After much "faffing" around stripping and assembling the two devices I came to the conclusion that the new logic board was in fact faulty so sent it back to the supplier in China. I'm guessing they may have acquired them because they are faulty or not quite up to scratch, who knows.

Once the supplier received the board back they sent to there QA team to test and check if it was faulty. I was kind of expecting the response I got back "Yeah it's all fine, no problems. Want us to send it back?" I was 100% sure it was faulty so asked them to send me a video of the part being tested and working, which they couldn't do. I have now requested a refund and after 4 weeks of hassling them everyday it looks like I might get the money back.

I was hoping that if I got a replacement logic board back that worked I could check what it was talking to by firing it via burp proxy.
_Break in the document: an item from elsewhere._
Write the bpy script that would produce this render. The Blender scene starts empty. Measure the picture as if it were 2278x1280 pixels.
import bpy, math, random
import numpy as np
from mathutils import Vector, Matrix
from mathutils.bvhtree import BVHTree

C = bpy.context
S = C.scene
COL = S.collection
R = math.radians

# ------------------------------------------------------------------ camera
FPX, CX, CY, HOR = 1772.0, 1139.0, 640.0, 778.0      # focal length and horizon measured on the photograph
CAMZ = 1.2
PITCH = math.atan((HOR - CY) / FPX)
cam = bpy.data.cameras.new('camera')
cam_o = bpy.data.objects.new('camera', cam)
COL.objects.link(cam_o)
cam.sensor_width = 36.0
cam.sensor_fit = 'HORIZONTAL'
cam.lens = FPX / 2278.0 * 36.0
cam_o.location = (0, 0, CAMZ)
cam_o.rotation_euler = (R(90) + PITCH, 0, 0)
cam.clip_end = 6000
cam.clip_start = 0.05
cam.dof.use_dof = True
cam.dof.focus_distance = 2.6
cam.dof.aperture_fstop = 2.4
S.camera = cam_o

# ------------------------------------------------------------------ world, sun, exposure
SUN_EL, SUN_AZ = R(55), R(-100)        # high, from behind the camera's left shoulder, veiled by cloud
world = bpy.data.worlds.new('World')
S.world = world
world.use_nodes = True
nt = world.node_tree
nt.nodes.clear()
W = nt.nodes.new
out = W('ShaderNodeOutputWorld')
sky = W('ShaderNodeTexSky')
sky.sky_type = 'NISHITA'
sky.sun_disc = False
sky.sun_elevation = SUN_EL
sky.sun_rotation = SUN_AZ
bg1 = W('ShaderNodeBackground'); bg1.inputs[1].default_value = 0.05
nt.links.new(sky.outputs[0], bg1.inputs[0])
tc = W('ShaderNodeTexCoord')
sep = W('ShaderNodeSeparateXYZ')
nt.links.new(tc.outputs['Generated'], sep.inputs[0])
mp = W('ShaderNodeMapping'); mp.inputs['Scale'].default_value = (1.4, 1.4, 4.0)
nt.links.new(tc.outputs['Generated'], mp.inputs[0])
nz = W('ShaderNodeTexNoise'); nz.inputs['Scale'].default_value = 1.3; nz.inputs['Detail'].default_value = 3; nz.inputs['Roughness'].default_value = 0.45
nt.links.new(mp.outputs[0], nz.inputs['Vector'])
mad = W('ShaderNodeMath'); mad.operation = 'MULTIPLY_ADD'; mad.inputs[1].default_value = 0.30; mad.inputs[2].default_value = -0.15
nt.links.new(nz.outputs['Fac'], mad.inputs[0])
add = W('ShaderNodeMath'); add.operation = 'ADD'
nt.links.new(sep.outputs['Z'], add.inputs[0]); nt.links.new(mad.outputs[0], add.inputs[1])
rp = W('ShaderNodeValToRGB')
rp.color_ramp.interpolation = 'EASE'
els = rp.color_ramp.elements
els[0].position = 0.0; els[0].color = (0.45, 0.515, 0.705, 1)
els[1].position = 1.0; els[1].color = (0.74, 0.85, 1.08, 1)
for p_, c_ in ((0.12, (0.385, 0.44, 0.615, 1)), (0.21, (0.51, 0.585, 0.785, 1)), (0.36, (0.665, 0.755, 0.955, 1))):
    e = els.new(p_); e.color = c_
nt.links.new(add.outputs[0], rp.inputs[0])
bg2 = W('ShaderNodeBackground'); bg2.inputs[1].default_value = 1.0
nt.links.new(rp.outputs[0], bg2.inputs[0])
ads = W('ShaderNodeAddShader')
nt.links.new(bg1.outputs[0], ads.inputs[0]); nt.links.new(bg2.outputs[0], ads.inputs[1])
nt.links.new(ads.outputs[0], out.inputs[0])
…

It doesn't look like I'm going to get one back so this is canceled. 

My conclusion from all of this is Apple make money because they are good at this and they make great devices (IMO)! The amount of engineering that goes into getting so many small parts into a device is amazing, maximum respect to the people who do this for a living (including Samsung, BlackBerry et al).

It is possible to assemble a device from parts imported from a shady Chinese supplier but it's really not worth the time, effort and chances are they will be 2nd rate parts. If you are struggling to find the money to buy one, check ebay for a damaged device and replace the bits that are damaged.

Now I have a few spare devices I would love to try and do some "chip off" type forensics... I am expecting a lot of collateral damage doing that and at the moment have no idea where to start!